Khan. The leader of an ordu. Note that a khan is not necessarily an important person. When Jebe Khan left The Endless Waste in 1372, his ordu consisted of exactly six people. On the other hand, a man might remain a khan for some time, no matter how powerful he later becomes. It was only in 1393 that Jebe Khan took a new title, even though at that time he already ruled The Tuigan March and all of Unther. In general, any leader of men might refer to himself as a khan, whether he is a herdsman, a bandit or a military commander. Western travelers occasionally refer to khans and khatuns as kings and queens, but this is false. Since the foundation of The Tuigan Empire, some of the Great Khan’s subjects in settled areas such as Shaarmid and Dhaztanar have begun to use Khan as a surname (ex. Ansar Khan, merchant of Shaarmid) or even a given name (ex.

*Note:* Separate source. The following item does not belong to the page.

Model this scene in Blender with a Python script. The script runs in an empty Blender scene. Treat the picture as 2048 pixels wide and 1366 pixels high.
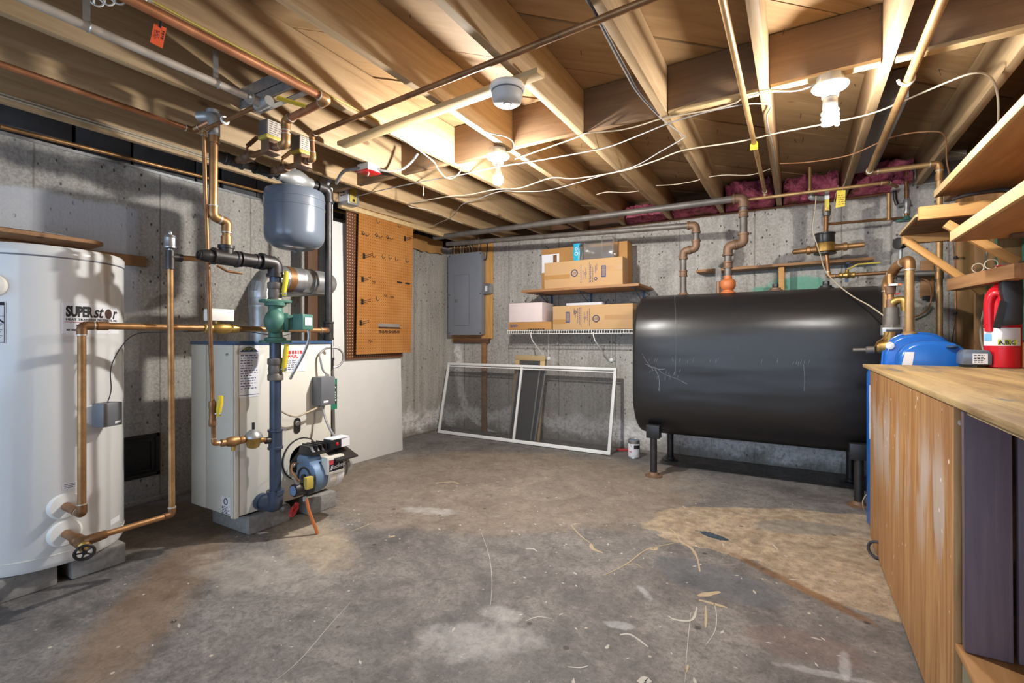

Khan Singh, wizard of Ulgarth).
Khatun. The female equivalent of a khan. All the same rules apply, with the difference that rules of inheritance for women in The Tuigan Empire are unsettled. In traditional Tuigan law an ordu can be led only by a man. An ordu led by a khatun, most often a widow but also possibly a female survivor of warfare, can become the property of any man who compels her to marry him. To prevent violence, the dead khan’s family will usually marry her to one of his brothers if there are any. If there are no brothers, or the dead khan’s family disavows his widow for any reason, then the ordu is in great danger. Bride-stealing is a common fate for widows, in which case her companions are also liable to kidnap or even death. This is still the case among the most traditional Tuigan of the Empire, but many others have adopted a variety of other practices from their settled neighbors and subjects, such that any woman in a leadership position might be called a Khatun. For example, Subedei Khatun was so known from 1372 until 1393, regardless of whether she or Jebe Khan was actually leading the ordu at the time.
Kumiss. The preferred alcoholic drink of the Tuigan nomads, kumiss is a liquor made from fermenting milk. It tastes better than it sounds. Skins filled with this mildly alcoholic beverage are typically passed from hand to hand around a fire when herders or warriors are gathered at the end of the day.
Kuriltai. See Khahan.
Noyan or ‘Loyal Noyan’. A Noyan is the Tuigan equivalent of a baron or noble. A friend or companion, most often someone who has proven him or herself useful in battle, is rewarded with this title. Someone who calls himself a Khan typically has several Noyan in attendance who act as councilors. In more formal settings, such as the camp of a Great Khan, the assembled Noyan are a powerful consultative body. ‘Loyal Noyan’ is the peculiar term for the Noyan of Jebe Khan, to distinguish them from those of any lesser family member.
Ordu. The basic unit of Tuigan society. An ordu typically consists of one or more extended families plus retainers, followers or servants, and perhaps one or more unmarried young men traveling with the ordu for protection. An ordu could be as small as two yurts or as large as a tent city, but always includes horses and livestock. Each ordu must be self sufficient in peace and war. Accordingly, the herds are usually vast, as large as possible for the number of hands in the ordu, and every man, woman and child helps out. All adults, and even most children, are capable of wielding arms in battle, always including a bow but often also a lance or scimitar. When at war, an ordu might compose a military unit by itself or be considered part of a larger unit. The component parts of an ordu (and the most common way for strangers to estimate its size) are yurts, not individuals. Jebe Khan began his career with an ordu of only four companions plus his wife, but by the time of his death his ordu was the enormous tent city of Jebekhanbalik, roving capital of The Tuigan Empire.
Yurt. The tent and home of a Tuigan. Tuigan ordus are measured by the number of yurts, not the headcount. Made of thick felt carpets drpaed over stout wooden poles for floor, walls and ceiling, yurts are round, typically 10-15’ wide or larger, and as tall as 10-15’ at their peak, where there is typically a smokehole. They can be luxurious, with solid wooden doors, rich furnishings, and many cushions and other amenities, or sparse, with nothing to rest on but rugs. A single Tuigan never has his own yurt. The inhabitants are invariably either a group of bachelors, from two to five or so, or a family of husband, wife and children. Grown children live together as siblings or separately with their own spouses. All of a Tuigan’s personal property is expected to be either on his person, on the back of his mount, or inside his yurt; he has no other personal space anywhere in the ordu. Personal mounts are always tethered or hobbled at the threshold of each yurt, though other livestock owned by the occupants might be grazing miles away. The main feature of a yurt is its portability. It can be erected or taken down in a few hours by two people and carried on the backs of two horses.